* What needs to be done: Copy out all of the material, matching it word for word.

* Provided data:
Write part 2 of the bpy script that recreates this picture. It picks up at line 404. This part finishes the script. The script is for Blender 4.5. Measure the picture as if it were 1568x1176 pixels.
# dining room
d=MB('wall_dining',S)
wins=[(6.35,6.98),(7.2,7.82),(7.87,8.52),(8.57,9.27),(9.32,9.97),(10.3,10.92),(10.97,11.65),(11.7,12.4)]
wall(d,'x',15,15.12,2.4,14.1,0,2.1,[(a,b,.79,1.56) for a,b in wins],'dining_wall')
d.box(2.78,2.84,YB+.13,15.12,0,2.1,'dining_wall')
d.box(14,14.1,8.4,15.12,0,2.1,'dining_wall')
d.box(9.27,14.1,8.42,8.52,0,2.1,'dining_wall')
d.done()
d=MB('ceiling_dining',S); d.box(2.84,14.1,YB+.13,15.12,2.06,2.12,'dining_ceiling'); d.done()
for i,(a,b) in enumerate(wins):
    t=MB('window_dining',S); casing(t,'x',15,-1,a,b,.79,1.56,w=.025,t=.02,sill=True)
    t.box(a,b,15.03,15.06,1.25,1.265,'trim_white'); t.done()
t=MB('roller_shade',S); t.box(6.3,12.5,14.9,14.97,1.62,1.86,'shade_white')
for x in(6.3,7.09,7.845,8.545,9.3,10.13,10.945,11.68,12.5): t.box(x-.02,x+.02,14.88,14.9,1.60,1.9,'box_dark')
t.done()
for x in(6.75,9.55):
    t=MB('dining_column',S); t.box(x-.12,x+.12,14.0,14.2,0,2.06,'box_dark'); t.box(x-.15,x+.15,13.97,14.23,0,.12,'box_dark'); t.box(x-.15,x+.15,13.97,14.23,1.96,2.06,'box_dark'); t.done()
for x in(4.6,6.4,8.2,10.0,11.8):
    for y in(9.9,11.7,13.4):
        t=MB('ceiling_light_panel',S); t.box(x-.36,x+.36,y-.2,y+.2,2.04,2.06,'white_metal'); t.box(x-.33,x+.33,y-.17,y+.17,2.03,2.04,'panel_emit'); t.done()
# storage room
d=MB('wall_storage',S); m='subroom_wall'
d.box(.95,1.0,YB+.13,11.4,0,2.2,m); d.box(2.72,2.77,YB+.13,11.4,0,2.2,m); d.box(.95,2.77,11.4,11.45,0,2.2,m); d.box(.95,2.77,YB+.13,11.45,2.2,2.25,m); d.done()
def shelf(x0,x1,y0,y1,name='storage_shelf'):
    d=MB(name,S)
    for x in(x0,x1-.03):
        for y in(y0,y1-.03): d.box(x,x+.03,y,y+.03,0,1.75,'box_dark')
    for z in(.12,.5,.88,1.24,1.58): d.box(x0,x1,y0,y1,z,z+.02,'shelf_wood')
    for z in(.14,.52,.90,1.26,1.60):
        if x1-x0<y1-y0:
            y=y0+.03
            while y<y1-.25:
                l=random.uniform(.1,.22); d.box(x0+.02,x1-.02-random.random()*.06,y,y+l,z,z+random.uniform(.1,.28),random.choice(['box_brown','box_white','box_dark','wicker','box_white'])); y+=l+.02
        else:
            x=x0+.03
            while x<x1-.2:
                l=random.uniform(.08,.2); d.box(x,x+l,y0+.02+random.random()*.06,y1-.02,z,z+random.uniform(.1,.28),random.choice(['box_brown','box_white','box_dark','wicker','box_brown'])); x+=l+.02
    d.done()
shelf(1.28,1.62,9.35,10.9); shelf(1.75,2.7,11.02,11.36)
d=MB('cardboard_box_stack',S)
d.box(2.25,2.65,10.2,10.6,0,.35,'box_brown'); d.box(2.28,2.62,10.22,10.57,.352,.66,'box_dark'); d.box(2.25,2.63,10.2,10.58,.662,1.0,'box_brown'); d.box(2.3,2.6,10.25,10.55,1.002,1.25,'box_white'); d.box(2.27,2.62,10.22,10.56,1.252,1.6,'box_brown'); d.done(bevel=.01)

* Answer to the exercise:
Write part 2 of the bpy script that recreates this picture. It picks up at line 404. This part finishes the script. The script is for Blender 4.5. Measure the picture as if it were 1568x1176 pixels.
# dining room
d=MB('wall_dining',S)
wins=[(6.35,6.98),(7.2,7.82),(7.87,8.52),(8.57,9.27),(9.32,9.97),(10.3,10.92),(10.97,11.65),(11.7,12.4)]
wall(d,'x',15,15.12,2.4,14.1,0,2.1,[(a,b,.79,1.56) for a,b in wins],'dining_wall')
d.box(2.78,2.84,YB+.13,15.12,0,2.1,'dining_wall')
d.box(14,14.1,8.4,15.12,0,2.1,'dining_wall')
d.box(9.27,14.1,8.42,8.52,0,2.1,'dining_wall')
d.done()
d=MB('ceiling_dining',S); d.box(2.84,14.1,YB+.13,15.12,2.06,2.12,'dining_ceiling'); d.done()
for i,(a,b) in enumerate(wins):
    t=MB('window_dining',S); casing(t,'x',15,-1,a,b,.79,1.56,w=.025,t=.02,sill=True)
    t.box(a,b,15.03,15.06,1.25,1.265,'trim_white'); t.done()
t=MB('roller_shade',S); t.box(6.3,12.5,14.9,14.97,1.62,1.86,'shade_white')
for x in(6.3,7.09,7.845,8.545,9.3,10.13,10.945,11.68,12.5): t.box(x-.02,x+.02,14.88,14.9,1.60,1.9,'box_dark')
t.done()
for x in(6.75,9.55):
    t=MB('dining_column',S); t.box(x-.12,x+.12,14.0,14.2,0,2.06,'box_dark'); t.box(x-.15,x+.15,13.97,14.23,0,.12,'box_dark'); t.box(x-.15,x+.15,13.97,14.23,1.96,2.06,'box_dark'); t.done()
for x in(4.6,6.4,8.2,10.0,11.8):
    for y in(9.9,11.7,13.4):
        t=MB('ceiling_light_panel',S); t.box(x-.36,x+.36,y-.2,y+.2,2.04,2.06,'white_metal'); t.box(x-.33,x+.33,y-.17,y+.17,2.03,2.04,'panel_emit'); t.done()
# storage room
d=MB('wall_storage',S); m='subroom_wall'
d.box(.95,1.0,YB+.13,11.4,0,2.2,m); d.box(2.72,2.77,YB+.13,11.4,0,2.2,m); d.box(.95,2.77,11.4,11.45,0,2.2,m); d.box(.95,2.77,YB+.13,11.45,2.2,2.25,m); d.done()
def shelf(x0,x1,y0,y1,name='storage_shelf'):
    d=MB(name,S)
    for x in(x0,x1-.03):
        for y in(y0,y1-.03): d.box(x,x+.03,y,y+.03,0,1.75,'box_dark')
    for z in(.12,.5,.88,1.24,1.58): d.box(x0,x1,y0,y1,z,z+.02,'shelf_wood')
    for z in(.14,.52,.90,1.26,1.60):
        if x1-x0<y1-y0:
            y=y0+.03
            while y<y1-.25:
                l=random.uniform(.1,.22); d.box(x0+.02,x1-.02-random.random()*.06,y,y+l,z,z+random.uniform(.1,.28),random.choice(['box_brown','box_white','box_dark','wicker','box_white'])); y+=l+.02
        else:
            x=x0+.03
            while x<x1-.2:
                l=random.uniform(.08,.2); d.box(x,x+l,y0+.02+random.random()*.06,y1-.02,z,z+random.uniform(.1,.28),random.choice(['box_brown','box_white','box_dark','wicker','box_brown'])); x+=l+.02
    d.done()
shelf(1.28,1.62,9.35,10.9); shelf(1.75,2.7,11.02,11.36)
d=MB('cardboard_box_stack',S)
d.box(2.25,2.65,10.2,10.6,0,.35,'box_brown'); d.box(2.28,2.62,10.22,10.57,.352,.66,'box_dark'); d.box(2.25,2.63,10.2,10.58,.662,1.0,'box_brown'); d.box(2.3,2.6,10.25,10.55,1.002,1.25,'box_white'); d.box(2.27,2.62,10.22,10.56,1.252,1.6,'box_brown'); d.done(bevel=.01)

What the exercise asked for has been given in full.